▶ 3D scene scripts
-- BEGIN --

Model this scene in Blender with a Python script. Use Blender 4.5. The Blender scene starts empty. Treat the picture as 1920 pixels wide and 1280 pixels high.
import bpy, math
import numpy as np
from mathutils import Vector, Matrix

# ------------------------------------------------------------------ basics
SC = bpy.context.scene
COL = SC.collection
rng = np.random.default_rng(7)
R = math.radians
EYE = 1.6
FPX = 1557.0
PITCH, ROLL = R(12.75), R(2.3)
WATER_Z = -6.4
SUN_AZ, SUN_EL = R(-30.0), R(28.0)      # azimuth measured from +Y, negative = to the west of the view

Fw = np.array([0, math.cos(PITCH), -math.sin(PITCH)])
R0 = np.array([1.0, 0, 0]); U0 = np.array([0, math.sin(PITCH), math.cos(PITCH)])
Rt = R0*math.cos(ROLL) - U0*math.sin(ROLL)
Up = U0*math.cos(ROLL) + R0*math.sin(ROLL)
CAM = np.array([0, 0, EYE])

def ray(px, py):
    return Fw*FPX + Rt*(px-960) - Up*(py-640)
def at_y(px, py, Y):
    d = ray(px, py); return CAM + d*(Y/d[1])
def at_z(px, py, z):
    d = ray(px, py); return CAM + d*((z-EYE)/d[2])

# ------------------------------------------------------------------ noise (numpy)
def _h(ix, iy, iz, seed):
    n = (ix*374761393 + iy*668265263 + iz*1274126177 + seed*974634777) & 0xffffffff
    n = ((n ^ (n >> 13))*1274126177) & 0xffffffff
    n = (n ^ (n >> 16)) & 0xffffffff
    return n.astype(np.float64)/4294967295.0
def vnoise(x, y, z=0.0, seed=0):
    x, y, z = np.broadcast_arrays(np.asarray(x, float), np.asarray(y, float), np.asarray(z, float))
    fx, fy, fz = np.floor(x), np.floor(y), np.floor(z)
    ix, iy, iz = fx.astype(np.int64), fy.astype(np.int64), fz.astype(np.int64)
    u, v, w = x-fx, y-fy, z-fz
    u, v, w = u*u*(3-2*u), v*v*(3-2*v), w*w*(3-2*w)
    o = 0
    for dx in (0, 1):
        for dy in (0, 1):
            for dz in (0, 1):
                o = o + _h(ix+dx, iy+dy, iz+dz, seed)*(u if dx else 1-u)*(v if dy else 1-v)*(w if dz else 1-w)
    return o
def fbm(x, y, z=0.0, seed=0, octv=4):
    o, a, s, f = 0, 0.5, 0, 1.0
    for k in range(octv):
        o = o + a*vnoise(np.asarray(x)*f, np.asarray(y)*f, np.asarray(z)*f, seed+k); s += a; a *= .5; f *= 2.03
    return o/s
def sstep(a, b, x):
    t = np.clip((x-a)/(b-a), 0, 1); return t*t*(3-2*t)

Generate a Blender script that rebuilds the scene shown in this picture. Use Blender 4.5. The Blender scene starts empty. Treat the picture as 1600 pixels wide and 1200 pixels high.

-- END --

▶ PROBLEM TO WORK ON
Once more, set down the full listing, verbatim.

▶ RESULT FOR THIS EXERCISE
Model this scene in Blender with a Python script. Use Blender 4.5. The Blender scene starts empty. Treat the picture as 1920 pixels wide and 1280 pixels high.
import bpy, math
import numpy as np
from mathutils import Vector, Matrix

# ------------------------------------------------------------------ basics
SC = bpy.context.scene
COL = SC.collection
rng = np.random.default_rng(7)
R = math.radians
EYE = 1.6
FPX = 1557.0
PITCH, ROLL = R(12.75), R(2.3)
WATER_Z = -6.4
SUN_AZ, SUN_EL = R(-30.0), R(28.0)      # azimuth measured from +Y, negative = to the west of the view

Fw = np.array([0, math.cos(PITCH), -math.sin(PITCH)])
R0 = np.array([1.0, 0, 0]); U0 = np.array([0, math.sin(PITCH), math.cos(PITCH)])
Rt = R0*math.cos(ROLL) - U0*math.sin(ROLL)
Up = U0*math.cos(ROLL) + R0*math.sin(ROLL)
CAM = np.array([0, 0, EYE])

def ray(px, py):
    return Fw*FPX + Rt*(px-960) - Up*(py-640)
def at_y(px, py, Y):
    d = ray(px, py); return CAM + d*(Y/d[1])
def at_z(px, py, z):
    d = ray(px, py); return CAM + d*((z-EYE)/d[2])

# ------------------------------------------------------------------ noise (numpy)
def _h(ix, iy, iz, seed):
    n = (ix*374761393 + iy*668265263 + iz*1274126177 + seed*974634777) & 0xffffffff
    n = ((n ^ (n >> 13))*1274126177) & 0xffffffff
    n = (n ^ (n >> 16)) & 0xffffffff
    return n.astype(np.float64)/4294967295.0
def vnoise(x, y, z=0.0, seed=0):
    x, y, z = np.broadcast_arrays(np.asarray(x, float), np.asarray(y, float), np.asarray(z, float))
    fx, fy, fz = np.floor(x), np.floor(y), np.floor(z)
    ix, iy, iz = fx.astype(np.int64), fy.astype(np.int64), fz.astype(np.int64)
    u, v, w = x-fx, y-fy, z-fz
    u, v, w = u*u*(3-2*u), v*v*(3-2*v), w*w*(3-2*w)
    o = 0
    for dx in (0, 1):
        for dy in (0, 1):
            for dz in (0, 1):
                o = o + _h(ix+dx, iy+dy, iz+dz, seed)*(u if dx else 1-u)*(v if dy else 1-v)*(w if dz else 1-w)
    return o
def fbm(x, y, z=0.0, seed=0, octv=4):
    o, a, s, f = 0, 0.5, 0, 1.0
    for k in range(octv):
        o = o + a*vnoise(np.asarray(x)*f, np.asarray(y)*f, np.asarray(z)*f, seed+k); s += a; a *= .5; f *= 2.03
    return o/s
def sstep(a, b, x):
    t = np.clip((x-a)/(b-a), 0, 1); return t*t*(3-2*t)

Generate a Blender script that rebuilds the scene shown in this picture. Use Blender 4.5. The Blender scene starts empty. Treat the picture as 1600 pixels wide and 1200 pixels high.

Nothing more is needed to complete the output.